**THE TASK**
Print the records below from the first line through the line containing "return m.outputs[2]", both included, word for word.

**Scene modeling code data**
start
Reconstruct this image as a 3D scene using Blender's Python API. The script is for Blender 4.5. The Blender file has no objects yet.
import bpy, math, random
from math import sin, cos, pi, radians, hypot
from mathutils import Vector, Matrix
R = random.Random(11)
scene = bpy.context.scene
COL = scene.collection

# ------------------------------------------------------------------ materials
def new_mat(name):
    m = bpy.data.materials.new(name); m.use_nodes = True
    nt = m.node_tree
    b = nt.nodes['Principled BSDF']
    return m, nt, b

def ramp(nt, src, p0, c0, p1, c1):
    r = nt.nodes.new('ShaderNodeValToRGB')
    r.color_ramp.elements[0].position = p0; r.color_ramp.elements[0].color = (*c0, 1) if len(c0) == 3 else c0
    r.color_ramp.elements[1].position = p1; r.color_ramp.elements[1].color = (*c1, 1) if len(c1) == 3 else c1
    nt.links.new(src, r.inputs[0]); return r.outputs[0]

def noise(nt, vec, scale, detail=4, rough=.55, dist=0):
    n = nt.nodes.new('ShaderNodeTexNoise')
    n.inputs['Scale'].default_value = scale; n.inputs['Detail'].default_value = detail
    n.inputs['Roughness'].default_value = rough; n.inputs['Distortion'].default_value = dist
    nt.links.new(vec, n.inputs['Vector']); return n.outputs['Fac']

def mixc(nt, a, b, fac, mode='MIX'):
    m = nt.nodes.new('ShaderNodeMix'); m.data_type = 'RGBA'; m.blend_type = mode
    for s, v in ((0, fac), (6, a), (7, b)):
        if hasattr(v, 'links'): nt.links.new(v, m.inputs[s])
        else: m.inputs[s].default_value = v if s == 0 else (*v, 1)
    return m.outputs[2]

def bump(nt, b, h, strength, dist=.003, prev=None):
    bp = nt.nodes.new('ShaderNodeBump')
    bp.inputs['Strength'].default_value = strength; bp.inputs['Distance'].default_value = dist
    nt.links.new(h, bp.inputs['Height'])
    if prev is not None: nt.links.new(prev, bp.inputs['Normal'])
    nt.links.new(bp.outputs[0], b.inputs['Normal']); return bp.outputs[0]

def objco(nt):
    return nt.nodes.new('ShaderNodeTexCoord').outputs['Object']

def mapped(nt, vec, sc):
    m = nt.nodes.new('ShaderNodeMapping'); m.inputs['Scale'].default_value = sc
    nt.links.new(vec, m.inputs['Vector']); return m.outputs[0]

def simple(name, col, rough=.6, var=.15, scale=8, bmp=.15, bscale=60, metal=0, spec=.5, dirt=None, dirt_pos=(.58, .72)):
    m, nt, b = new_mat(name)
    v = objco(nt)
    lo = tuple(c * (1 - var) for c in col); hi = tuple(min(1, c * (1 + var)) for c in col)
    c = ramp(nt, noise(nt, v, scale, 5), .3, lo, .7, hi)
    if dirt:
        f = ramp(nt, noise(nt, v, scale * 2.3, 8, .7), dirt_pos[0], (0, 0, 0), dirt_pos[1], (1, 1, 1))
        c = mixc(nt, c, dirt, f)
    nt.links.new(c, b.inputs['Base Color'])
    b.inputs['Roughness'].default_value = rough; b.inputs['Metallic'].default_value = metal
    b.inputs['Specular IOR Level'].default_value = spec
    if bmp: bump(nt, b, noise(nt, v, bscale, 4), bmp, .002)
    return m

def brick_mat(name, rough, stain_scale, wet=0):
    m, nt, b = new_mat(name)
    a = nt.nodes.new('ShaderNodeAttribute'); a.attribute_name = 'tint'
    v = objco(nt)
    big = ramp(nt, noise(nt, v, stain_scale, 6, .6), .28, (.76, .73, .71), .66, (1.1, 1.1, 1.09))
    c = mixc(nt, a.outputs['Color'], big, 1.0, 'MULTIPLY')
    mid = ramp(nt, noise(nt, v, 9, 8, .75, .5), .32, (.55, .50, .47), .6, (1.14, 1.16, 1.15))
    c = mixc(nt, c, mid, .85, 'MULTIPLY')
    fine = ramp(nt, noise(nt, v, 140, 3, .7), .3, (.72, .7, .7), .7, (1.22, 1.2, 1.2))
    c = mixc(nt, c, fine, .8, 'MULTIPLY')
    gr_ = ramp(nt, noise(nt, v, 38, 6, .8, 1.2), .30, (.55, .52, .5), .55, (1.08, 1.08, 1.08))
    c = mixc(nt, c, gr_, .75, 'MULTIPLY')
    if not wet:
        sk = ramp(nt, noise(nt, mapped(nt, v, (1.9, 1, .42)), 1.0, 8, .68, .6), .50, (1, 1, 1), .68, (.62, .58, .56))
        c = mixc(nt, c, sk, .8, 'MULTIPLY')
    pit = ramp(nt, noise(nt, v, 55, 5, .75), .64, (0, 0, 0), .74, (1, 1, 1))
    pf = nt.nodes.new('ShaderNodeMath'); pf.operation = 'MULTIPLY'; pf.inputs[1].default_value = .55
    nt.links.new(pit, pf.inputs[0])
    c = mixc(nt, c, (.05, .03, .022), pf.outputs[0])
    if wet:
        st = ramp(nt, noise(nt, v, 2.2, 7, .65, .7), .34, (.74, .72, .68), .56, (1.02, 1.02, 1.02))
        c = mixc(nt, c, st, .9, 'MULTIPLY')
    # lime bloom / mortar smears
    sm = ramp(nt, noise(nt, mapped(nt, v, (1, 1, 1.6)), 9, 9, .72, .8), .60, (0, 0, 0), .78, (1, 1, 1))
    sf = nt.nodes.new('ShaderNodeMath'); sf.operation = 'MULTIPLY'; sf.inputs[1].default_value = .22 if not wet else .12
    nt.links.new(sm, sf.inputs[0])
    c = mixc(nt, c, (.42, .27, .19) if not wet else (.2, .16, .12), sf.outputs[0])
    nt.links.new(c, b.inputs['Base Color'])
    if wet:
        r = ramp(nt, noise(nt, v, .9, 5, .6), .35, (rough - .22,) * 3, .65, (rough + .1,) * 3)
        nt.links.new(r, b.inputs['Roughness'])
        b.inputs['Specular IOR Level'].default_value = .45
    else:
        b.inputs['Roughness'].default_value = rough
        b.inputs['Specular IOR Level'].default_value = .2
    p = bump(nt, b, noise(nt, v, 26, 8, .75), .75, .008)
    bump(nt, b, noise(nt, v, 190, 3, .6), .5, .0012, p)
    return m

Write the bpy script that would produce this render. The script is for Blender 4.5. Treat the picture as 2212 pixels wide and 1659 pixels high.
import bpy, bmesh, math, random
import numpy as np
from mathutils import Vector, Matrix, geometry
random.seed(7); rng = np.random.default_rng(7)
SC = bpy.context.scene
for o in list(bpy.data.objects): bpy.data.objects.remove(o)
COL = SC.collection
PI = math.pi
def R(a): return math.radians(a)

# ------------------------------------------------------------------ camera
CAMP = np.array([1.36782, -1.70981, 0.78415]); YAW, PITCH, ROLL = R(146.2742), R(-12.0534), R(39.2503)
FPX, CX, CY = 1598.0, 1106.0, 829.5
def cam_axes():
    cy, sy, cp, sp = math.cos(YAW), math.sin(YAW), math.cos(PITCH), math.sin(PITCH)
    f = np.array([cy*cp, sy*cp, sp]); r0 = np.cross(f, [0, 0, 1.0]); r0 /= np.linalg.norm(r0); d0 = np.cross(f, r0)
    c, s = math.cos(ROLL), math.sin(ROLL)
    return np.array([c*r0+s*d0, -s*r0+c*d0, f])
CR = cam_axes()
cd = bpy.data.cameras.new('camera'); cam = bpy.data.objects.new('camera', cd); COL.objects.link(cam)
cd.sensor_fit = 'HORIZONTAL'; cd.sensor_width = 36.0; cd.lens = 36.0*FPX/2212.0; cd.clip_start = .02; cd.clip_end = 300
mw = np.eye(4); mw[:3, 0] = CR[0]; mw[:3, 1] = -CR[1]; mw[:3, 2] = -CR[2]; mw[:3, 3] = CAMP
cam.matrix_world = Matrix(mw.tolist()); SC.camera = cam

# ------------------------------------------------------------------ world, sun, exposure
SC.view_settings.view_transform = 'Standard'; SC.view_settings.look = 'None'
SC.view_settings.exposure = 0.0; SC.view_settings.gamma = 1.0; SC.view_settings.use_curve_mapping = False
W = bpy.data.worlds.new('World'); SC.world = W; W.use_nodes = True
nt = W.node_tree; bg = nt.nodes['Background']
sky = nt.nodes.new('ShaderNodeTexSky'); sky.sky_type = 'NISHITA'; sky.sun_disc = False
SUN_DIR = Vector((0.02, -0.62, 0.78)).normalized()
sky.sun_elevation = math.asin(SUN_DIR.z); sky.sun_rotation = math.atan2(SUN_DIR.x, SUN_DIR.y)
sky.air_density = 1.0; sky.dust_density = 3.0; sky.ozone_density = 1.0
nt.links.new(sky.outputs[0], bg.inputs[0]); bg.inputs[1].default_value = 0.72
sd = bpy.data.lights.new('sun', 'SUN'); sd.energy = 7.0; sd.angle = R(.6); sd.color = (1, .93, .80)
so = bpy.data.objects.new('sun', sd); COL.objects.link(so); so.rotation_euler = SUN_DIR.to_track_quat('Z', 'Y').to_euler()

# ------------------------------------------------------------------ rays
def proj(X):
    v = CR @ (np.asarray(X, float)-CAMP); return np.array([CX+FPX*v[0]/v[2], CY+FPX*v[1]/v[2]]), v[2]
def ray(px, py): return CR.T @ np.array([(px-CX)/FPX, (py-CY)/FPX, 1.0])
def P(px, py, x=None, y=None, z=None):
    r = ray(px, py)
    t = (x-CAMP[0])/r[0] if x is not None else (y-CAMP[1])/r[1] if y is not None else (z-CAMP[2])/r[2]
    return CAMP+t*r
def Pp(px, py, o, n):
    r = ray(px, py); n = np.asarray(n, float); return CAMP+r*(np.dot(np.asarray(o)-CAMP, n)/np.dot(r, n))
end
**WRITTEN RESPONSE**
Reconstruct this image as a 3D scene using Blender's Python API. The script is for Blender 4.5. The Blender file has no objects yet.
import bpy, math, random
from math import sin, cos, pi, radians, hypot
from mathutils import Vector, Matrix
R = random.Random(11)
scene = bpy.context.scene
COL = scene.collection

# ------------------------------------------------------------------ materials
def new_mat(name):
    m = bpy.data.materials.new(name); m.use_nodes = True
    nt = m.node_tree
    b = nt.nodes['Principled BSDF']
    return m, nt, b

def ramp(nt, src, p0, c0, p1, c1):
    r = nt.nodes.new('ShaderNodeValToRGB')
    r.color_ramp.elements[0].position = p0; r.color_ramp.elements[0].color = (*c0, 1) if len(c0) == 3 else c0
    r.color_ramp.elements[1].position = p1; r.color_ramp.elements[1].color = (*c1, 1) if len(c1) == 3 else c1
    nt.links.new(src, r.inputs[0]); return r.outputs[0]

def noise(nt, vec, scale, detail=4, rough=.55, dist=0):
    n = nt.nodes.new('ShaderNodeTexNoise')
    n.inputs['Scale'].default_value = scale; n.inputs['Detail'].default_value = detail
    n.inputs['Roughness'].default_value = rough; n.inputs['Distortion'].default_value = dist
    nt.links.new(vec, n.inputs['Vector']); return n.outputs['Fac']

def mixc(nt, a, b, fac, mode='MIX'):
    m = nt.nodes.new('ShaderNodeMix'); m.data_type = 'RGBA'; m.blend_type = mode
    for s, v in ((0, fac), (6, a), (7, b)):
        if hasattr(v, 'links'): nt.links.new(v, m.inputs[s])
        else: m.inputs[s].default_value = v if s == 0 else (*v, 1)
    return m.outputs[2]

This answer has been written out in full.